That high-pitched sound you hear is the sound of whining from southern California, where the PGA Tour is gathered this week for the Bob Hope Classic.
Once upon a time the “Hope”, a pro-am event, was one of the better weeks of the year featuring as it did all the best players, as well as some of the biggest celebrities, including Hollywood royalty and US Presidents. In 1995, Bill Clinton put the fate of the free world to one side and nipped down to Palm Springs for the week to play in the tournament.
But for the past while the tournament has been something of a non-event. Many of best players (including Tiger and Phil) don’t play in it, and nor do the biggest celebrities (Kenny G doesn’t count). This year’s event is even worse than normal because of the biblical rain that has swept across California all week. Tuesday’s practise day and Thursday’s second round were wiped out, leaving the organisers and players with nothing to do but sit around in the clubhouse to watch TV coverage of the European Tour event in Abu Dhabi and work on their grievances.
Somehow these two activities became inter-twinned and now we have what could describe as a bubbling controversy centring on the PGA Tour’s “conflicting events release”.
As the name implies, this is a release granted to PGA Tour members who want to play in events that conflict with PGA Tour events. This week several PGA Tour players asked for, and received, a release to go and play in Abu Dhabi, most notably Kenny Perry and Anthony Kim.
So far, so what. Except some people appear to have got it into their head that one reason the Bob Hope Classic is such an awful event is that the Abu Dhabi golf championship is a good one; or at least good enough (and, let’s face it, lucrative enough) to attract eight of the world’s top 14 players.
In particular the presence in the Middle East of Anthony Kim ,who spent some of his formative years in Palm Springs appears to irked some, or at least irked Scott McCarron, who happens to be a member of the PGA Tour Players Advisory Council (which is a bit like a trade union, except the members do everything the bosses tell them to do).
McCarron let rip to Golfdigest.com:
The tour does not have to give the conflicting events release. It’s up to (Tim) Finchem (PGA Tour commissioner). He can do that. He can say, ‘Anthony Kim, you can’t go to Abu Dhabi. You’ve got to play here. Sorry.’ For tournaments like the Bob Hope, when you have guys like Anthony Kim and some other guys, especially with local ties, he should be here at the Bob Hope.
“We’re at the start of the season, we need sponsorship, we need everybody playing here.
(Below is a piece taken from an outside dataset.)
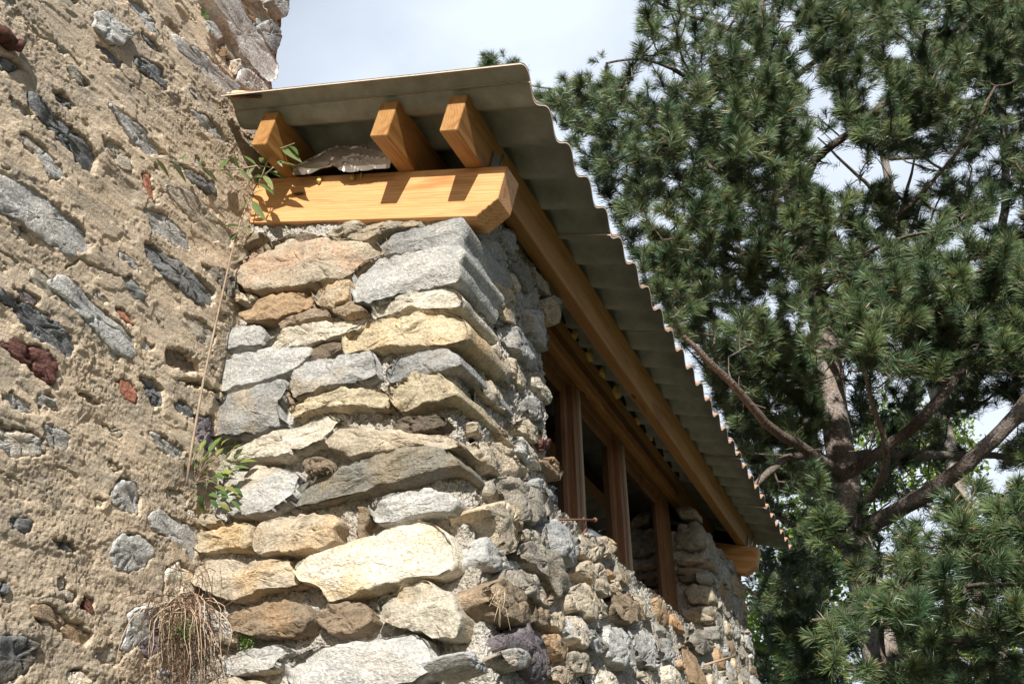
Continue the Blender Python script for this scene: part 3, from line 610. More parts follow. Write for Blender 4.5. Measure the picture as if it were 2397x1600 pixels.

And I mean everybody. For me, being on the PAC, I would say, ‘Mr. Finchem, don’t let any guys out, at least the first couple weeks.'”
The New York Times also notes that the tournament director of the Hope event, Michael Milthorpe would “like to see the tour do a moratorium on them (conflicting event releases), until things pick up”.
Clearly, self-awareness is not on the high school syllabus in Palm Springs, otherwise those running the Bob Hope Classic might have worked out their problem is not that a handful of players have chosen to play on the European Tour but that, in the Bob Hope Classic, they are running a tournament that is deeply unattractive to players, celebrities, spectators and television viewers.
As for McCarron – does he really think the 2010 Bob Hope Classic is a disaster because Anthony Kim isn’t around? And, in any case, why pick on Kim? I might be wrong but I don’t remember Scott McCarron, or anyone else on the PGA Tour for that matter, complaining when Tiger Woods ventured off around the world in years past to Hoover up appearance fees.
Then there is wider issue of events like this week’s in Abu Dhabi tempting American players with their filthy lucre, sowing the seeds of disloyalty and discontent. Clearly, there are some on the PGA Tour who are concerned this is what is happening. If so, they should console themselves with the fact that at least their financial well-being isn’t tied to the fate of the European or Japanese tours, both of which in recent months have been forced to watch as the PGA Tour did everything in its power to tempt Rory McIlroy and Ryo Ishikawa to play full-time in the States.
McIlroy succumbed to the temptation and has decided to take up PGA Tour. Ishikawa declined. Perhaps the young Japanese star was worried he would be forced to play in the Bob Hope Classic as part of some cruel PGA Tour initiation ritual.